È un paradosso, ma nel commento dei risultati è Bossi che ha rivendicato con forza il voto operaio. Non c’è nulla di vero, o è vero solo in minima parte. A votare per la destra e per la Lega sono unicamente gli operai che da sempre votano a destra: non sono pochi. In realtà, gli operai che votavano a sinistra si sono spostati solo marginalmente e la Lega ha beneficiato soprattutto della radicalizzazione del voto moderato. Ma intanto Bossi parla di operai e il centrosinistra sembra averli dimenticati: solo in extremis Bersani ha fatto un giro a Mirafiori.

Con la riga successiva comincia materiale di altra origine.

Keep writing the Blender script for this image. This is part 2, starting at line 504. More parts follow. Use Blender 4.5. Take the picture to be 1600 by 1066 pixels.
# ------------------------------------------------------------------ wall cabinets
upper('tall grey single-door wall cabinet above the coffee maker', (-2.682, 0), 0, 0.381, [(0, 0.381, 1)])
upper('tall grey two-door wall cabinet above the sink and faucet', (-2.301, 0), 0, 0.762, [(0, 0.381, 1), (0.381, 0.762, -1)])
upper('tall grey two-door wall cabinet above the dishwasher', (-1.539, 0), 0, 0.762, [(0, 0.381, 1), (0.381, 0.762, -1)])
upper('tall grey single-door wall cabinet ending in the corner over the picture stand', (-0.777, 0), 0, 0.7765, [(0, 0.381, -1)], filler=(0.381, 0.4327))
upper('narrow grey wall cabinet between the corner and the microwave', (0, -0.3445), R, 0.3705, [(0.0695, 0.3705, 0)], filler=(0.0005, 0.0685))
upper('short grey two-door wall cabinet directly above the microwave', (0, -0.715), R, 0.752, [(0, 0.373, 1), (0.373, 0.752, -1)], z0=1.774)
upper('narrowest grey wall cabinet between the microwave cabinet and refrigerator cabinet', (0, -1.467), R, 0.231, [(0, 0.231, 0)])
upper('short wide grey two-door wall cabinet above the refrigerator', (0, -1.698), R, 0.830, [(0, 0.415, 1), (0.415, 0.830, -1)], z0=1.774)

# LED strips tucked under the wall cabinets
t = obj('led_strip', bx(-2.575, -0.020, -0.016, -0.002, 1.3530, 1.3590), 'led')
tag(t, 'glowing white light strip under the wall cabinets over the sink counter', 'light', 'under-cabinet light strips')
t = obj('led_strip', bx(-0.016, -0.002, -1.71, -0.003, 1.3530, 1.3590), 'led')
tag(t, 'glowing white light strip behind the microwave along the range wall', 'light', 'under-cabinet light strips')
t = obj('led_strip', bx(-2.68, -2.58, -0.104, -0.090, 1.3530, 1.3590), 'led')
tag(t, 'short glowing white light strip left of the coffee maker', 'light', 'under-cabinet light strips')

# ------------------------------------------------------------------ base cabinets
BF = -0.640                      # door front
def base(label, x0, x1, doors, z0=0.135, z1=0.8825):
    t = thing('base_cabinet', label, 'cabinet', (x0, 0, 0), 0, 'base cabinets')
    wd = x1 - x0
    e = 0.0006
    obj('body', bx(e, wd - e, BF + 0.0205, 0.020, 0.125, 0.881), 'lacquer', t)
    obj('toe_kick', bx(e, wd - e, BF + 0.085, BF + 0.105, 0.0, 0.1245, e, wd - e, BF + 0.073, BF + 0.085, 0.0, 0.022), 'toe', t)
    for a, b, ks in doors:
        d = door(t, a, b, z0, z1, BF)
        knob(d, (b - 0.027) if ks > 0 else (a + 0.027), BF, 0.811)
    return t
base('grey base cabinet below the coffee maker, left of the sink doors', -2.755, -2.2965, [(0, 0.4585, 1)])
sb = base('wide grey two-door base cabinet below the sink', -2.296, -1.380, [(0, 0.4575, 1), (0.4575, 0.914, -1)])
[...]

Il popolo di centrosinistra, è bene saperlo, è anche più esigente in materia di moralità pubblica. Non si rassegna all’idea che chi lo rappresenta non è diverso dai rappresentanti della destra, o che non lo è a sufficienza. La destra è peggio, ma le vicende Marrazzo e Del Bono, e quella piemontese del Premio Grinzane-Cavour e mille altri episodi ancora, l’hanno disgustato. Così com’è stufo dello spettacolo delle lotte intestine tra bande e dignitari. Anche per questo molti non vanno a votare, o votano Grillo. Chi si oppone alla sfrenata deriva neoliberalista e razzista della società italiana è sfinito da vent’anni di tentativi che hanno impinguato gli accantonamenti pensionistici del ceto politico cosiddetto di centrosinistra, ma non hanno risolto uno solo dei suoi problemi: se possibile li hanno aggravati. E di parecchio. Già: chi avrebbe mai pensato vent’anni or sono che il Vaticano sarebbe riuscito a vendicare finanche la breccia di Porta Pia?